### [Dataset records]
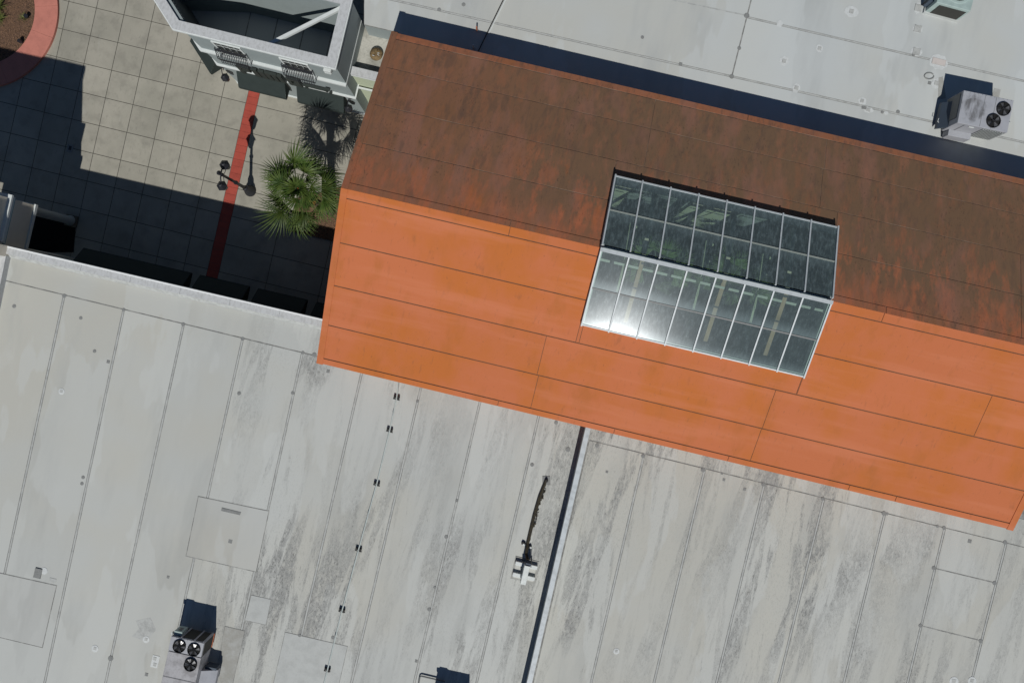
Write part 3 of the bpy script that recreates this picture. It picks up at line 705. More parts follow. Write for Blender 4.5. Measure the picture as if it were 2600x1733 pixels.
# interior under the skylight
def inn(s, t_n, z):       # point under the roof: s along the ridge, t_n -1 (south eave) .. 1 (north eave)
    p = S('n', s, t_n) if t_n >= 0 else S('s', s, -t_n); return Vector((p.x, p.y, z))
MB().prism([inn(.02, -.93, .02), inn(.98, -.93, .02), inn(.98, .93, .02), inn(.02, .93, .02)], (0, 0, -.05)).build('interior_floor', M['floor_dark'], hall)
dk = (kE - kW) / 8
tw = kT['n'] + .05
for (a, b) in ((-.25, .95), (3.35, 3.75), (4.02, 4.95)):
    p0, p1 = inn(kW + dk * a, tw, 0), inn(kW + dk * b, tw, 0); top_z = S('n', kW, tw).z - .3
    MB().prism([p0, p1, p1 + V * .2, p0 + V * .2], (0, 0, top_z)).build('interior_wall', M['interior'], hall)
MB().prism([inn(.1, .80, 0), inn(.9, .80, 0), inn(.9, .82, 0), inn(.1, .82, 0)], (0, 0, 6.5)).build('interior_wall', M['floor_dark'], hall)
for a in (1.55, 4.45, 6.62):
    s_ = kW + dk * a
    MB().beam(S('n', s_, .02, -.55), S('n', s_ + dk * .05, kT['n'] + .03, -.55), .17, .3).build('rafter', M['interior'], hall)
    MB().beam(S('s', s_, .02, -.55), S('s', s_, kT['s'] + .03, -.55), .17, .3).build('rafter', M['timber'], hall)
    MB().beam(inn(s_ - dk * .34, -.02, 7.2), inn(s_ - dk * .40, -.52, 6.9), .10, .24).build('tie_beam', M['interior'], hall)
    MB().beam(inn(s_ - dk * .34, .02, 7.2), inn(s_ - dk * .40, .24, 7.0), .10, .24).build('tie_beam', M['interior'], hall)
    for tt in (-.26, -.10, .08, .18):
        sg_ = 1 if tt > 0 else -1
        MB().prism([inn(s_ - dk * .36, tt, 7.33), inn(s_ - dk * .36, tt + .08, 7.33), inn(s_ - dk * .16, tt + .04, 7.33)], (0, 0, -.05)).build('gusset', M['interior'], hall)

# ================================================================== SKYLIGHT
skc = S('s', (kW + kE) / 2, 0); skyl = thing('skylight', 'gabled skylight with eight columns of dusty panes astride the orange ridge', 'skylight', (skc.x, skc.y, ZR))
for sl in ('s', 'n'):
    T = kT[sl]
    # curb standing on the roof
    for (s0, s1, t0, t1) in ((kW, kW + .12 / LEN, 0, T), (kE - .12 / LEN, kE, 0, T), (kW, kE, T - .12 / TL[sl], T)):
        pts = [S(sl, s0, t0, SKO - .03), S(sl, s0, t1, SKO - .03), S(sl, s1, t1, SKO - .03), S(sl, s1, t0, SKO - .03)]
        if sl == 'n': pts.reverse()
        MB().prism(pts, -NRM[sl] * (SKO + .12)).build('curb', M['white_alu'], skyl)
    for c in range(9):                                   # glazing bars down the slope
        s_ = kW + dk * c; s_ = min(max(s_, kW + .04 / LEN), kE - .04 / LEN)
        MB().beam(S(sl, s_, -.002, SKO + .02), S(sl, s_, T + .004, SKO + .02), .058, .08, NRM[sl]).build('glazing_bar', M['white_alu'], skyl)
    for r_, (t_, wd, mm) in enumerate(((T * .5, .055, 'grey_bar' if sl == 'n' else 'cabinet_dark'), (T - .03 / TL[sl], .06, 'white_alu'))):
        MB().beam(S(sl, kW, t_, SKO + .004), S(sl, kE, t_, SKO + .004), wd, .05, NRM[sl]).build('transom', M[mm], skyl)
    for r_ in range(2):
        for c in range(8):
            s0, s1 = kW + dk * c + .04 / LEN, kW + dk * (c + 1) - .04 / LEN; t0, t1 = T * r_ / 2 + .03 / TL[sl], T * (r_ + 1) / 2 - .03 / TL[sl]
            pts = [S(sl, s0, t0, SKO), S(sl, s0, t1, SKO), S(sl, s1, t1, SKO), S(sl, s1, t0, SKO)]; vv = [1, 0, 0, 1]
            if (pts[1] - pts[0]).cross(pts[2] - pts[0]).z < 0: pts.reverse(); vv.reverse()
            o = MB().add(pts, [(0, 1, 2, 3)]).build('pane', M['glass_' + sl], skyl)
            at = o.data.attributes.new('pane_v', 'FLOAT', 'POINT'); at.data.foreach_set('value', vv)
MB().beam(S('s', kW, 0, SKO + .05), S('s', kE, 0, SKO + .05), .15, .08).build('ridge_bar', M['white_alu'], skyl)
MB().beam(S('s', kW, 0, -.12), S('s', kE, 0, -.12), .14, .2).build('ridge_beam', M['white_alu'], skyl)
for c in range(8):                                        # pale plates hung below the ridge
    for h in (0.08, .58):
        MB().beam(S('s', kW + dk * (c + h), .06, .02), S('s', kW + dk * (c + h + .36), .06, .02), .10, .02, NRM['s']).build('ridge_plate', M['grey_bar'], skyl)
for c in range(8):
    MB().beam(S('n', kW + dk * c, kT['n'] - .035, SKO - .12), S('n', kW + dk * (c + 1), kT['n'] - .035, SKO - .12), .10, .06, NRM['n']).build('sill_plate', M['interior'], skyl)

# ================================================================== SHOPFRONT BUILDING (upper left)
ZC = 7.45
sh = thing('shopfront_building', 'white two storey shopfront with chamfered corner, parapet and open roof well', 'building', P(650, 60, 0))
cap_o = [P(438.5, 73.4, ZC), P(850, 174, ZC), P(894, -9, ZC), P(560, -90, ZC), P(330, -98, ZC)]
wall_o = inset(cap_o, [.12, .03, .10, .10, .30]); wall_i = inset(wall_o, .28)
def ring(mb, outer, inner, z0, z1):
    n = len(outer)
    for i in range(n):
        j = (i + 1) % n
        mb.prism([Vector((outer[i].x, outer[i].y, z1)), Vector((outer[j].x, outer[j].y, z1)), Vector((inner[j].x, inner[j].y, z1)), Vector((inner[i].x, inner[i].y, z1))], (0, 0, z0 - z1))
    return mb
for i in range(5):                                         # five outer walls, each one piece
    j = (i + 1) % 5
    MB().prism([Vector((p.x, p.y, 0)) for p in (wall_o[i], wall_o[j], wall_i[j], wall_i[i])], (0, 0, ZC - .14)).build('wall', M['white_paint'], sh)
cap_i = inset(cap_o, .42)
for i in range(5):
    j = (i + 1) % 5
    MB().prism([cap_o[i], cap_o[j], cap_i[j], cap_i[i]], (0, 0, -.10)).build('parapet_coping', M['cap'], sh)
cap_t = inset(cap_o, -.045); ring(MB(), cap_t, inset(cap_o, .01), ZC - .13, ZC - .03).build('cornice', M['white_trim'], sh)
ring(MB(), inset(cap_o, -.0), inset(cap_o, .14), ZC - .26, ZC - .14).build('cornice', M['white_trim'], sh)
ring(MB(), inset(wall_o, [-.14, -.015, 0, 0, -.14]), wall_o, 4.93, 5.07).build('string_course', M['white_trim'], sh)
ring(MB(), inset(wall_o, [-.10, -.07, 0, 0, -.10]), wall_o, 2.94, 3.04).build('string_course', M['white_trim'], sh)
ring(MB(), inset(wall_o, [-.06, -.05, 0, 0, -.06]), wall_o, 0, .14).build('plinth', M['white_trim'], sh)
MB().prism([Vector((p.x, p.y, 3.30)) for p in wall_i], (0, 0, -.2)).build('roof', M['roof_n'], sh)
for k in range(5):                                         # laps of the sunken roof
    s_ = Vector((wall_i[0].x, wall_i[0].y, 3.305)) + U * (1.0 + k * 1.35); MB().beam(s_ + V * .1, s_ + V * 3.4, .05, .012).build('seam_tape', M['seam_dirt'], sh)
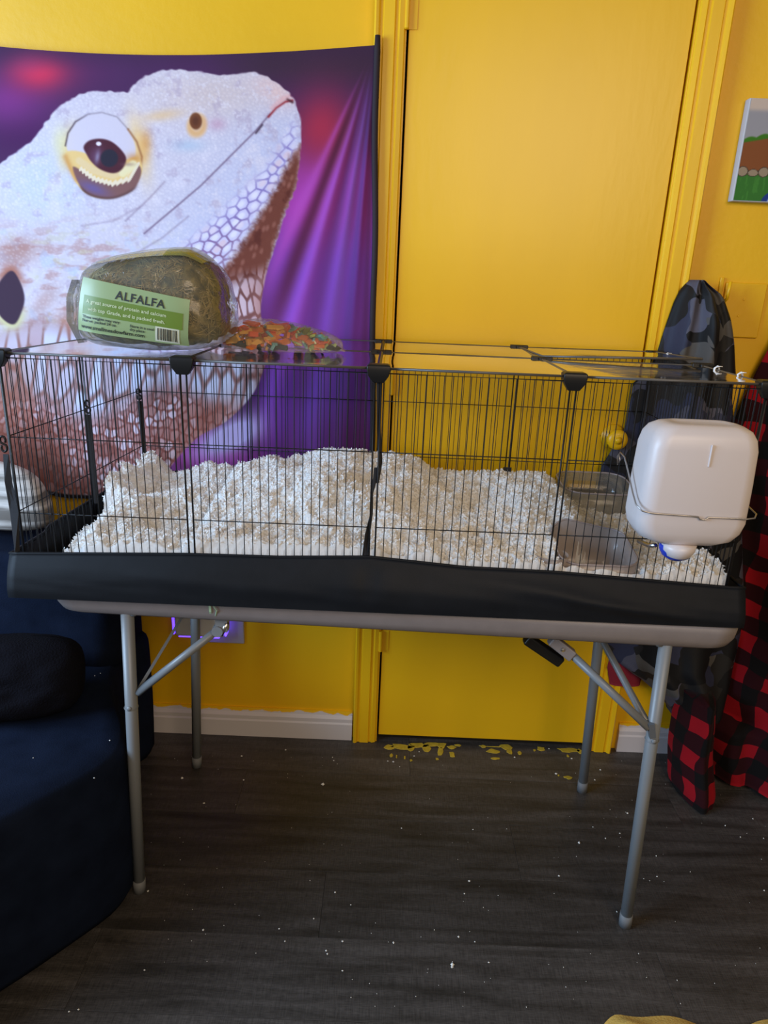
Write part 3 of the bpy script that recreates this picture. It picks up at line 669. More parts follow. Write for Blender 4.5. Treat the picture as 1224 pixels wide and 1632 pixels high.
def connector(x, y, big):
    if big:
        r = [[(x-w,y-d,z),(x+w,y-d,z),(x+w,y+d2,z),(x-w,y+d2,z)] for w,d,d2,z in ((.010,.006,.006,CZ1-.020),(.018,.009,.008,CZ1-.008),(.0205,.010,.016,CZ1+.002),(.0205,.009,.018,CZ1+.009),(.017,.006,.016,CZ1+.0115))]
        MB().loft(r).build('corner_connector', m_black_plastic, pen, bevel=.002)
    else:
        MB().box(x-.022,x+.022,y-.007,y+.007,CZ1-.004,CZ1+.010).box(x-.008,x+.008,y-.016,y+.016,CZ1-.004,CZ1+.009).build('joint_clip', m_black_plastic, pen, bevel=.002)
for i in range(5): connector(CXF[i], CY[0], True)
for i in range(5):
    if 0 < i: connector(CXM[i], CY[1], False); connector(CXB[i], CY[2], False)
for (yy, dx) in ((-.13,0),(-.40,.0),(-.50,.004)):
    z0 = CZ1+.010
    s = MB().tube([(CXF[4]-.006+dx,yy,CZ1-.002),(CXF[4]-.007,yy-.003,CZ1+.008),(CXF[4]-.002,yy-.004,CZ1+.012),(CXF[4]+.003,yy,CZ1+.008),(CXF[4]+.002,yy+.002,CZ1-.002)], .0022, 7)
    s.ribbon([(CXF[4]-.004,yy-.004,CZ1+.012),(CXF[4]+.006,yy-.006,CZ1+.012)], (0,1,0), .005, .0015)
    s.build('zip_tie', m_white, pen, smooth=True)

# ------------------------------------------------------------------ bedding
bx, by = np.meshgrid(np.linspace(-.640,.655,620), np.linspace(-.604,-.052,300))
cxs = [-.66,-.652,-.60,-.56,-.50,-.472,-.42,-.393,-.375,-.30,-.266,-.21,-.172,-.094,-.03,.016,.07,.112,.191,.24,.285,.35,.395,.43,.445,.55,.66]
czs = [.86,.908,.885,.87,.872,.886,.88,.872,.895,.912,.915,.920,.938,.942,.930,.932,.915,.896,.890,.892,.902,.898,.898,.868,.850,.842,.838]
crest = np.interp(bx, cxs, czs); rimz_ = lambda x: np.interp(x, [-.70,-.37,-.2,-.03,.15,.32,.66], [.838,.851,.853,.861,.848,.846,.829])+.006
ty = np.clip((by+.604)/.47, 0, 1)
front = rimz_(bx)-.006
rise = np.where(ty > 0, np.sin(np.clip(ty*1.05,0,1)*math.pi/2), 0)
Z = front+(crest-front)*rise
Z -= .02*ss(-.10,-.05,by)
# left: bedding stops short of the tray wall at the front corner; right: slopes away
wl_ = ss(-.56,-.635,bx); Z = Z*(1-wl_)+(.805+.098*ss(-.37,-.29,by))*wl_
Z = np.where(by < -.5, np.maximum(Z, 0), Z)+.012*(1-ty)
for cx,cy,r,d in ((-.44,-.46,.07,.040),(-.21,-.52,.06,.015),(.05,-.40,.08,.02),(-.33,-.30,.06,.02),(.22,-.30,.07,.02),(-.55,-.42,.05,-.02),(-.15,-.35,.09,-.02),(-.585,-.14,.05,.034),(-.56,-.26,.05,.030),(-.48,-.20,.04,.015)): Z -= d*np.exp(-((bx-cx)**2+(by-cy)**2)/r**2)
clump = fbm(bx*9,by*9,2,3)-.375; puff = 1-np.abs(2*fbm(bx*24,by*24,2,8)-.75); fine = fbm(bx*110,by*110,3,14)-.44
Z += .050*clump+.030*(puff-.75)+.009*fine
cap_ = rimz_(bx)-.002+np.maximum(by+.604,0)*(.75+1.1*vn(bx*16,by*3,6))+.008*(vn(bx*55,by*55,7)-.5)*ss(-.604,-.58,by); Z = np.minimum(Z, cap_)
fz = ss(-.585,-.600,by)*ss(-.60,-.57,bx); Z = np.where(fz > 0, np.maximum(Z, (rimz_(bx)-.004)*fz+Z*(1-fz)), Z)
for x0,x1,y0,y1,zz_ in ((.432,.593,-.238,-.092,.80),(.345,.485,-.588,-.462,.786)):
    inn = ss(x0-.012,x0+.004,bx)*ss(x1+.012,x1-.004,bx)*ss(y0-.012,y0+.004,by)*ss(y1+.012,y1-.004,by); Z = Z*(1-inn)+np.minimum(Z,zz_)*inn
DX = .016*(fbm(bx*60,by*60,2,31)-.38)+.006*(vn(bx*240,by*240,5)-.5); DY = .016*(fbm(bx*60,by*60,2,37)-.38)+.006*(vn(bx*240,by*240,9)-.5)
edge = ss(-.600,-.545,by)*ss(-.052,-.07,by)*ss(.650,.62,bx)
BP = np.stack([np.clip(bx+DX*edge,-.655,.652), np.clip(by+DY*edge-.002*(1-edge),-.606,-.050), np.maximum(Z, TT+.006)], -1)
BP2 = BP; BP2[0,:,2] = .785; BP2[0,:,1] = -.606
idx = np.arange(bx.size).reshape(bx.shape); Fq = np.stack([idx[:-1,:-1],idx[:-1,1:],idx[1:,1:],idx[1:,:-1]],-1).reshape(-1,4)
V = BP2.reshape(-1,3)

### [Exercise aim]
Quote the lines that begin at the line containing "1632 pixels high." and end at the line containing "s.build('zip_tie', m_white, pen, smooth=True)", keeping both of those lines.

### [Solution]
Write part 3 of the bpy script that recreates this picture. It picks up at line 669. More parts follow. Write for Blender 4.5. Treat the picture as 1224 pixels wide and 1632 pixels high.
def connector(x, y, big):
    if big:
        r = [[(x-w,y-d,z),(x+w,y-d,z),(x+w,y+d2,z),(x-w,y+d2,z)] for w,d,d2,z in ((.010,.006,.006,CZ1-.020),(.018,.009,.008,CZ1-.008),(.0205,.010,.016,CZ1+.002),(.0205,.009,.018,CZ1+.009),(.017,.006,.016,CZ1+.0115))]
        MB().loft(r).build('corner_connector', m_black_plastic, pen, bevel=.002)
    else:
        MB().box(x-.022,x+.022,y-.007,y+.007,CZ1-.004,CZ1+.010).box(x-.008,x+.008,y-.016,y+.016,CZ1-.004,CZ1+.009).build('joint_clip', m_black_plastic, pen, bevel=.002)
for i in range(5): connector(CXF[i], CY[0], True)
for i in range(5):
    if 0 < i: connector(CXM[i], CY[1], False); connector(CXB[i], CY[2], False)
for (yy, dx) in ((-.13,0),(-.40,.0),(-.50,.004)):
    z0 = CZ1+.010
    s = MB().tube([(CXF[4]-.006+dx,yy,CZ1-.002),(CXF[4]-.007,yy-.003,CZ1+.008),(CXF[4]-.002,yy-.004,CZ1+.012),(CXF[4]+.003,yy,CZ1+.008),(CXF[4]+.002,yy+.002,CZ1-.002)], .0022, 7)
    s.ribbon([(CXF[4]-.004,yy-.004,CZ1+.012),(CXF[4]+.006,yy-.006,CZ1+.012)], (0,1,0), .005, .0015)
    s.build('zip_tie', m_white, pen, smooth=True)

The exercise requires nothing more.